A hard character, I think. Or perhaps not. Perhaps the hard character is the second voice? It needs another draft, at least. I don't have time now, maybe tomorrow.

Writing internal monologue always makes me wordy.

Concrete

I wrote in wet concrete today. Just my initials. Should have been something slightly more profound, but that'll do for now. I'm sure that handy stick is still sitting in the gutter, and it will be wet concrete for a few more hours.

A good walk home. A good walk for thinking. Came up with a character. To put in place someone else's character, actually. But you never know. I might have to wait to use it. But it's there.

It occured to me this morning that I would like to write someone evil. Sharp. Someone with bite, even. Started tinkering with a character, but it's not terribly appropriate for what I'm writing at the moment. But, we shall see.
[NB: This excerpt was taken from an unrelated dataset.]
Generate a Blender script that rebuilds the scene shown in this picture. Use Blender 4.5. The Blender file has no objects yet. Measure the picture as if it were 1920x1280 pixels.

I'm thinking too much, today. This is why I've created this, I suppose. To muse.

(And I borrowed a lovely template, thank you Rian.)

I recorded my dream first thing today. Caught it, too. I remember swimming underwater. I was trying to swim in a tunnel, feeling the fluttering feet of the person swimming before me brush against my fingertips. The tunnel was more of a gate, actually. There was a stone wall built within a natural lake in the mountains. And a Prince's son, locked in a cage underwater. We had to ask him why he was there, and that would solve the riddle. Before that, a river dividing two green banks. On one side was danger, but it was unseen. And I planted a carrot beside the bank. It grew.

Ah, dreams. I've been dreaming a lot, lately. Need to write them down.

This afternoon, I shall write something edgy.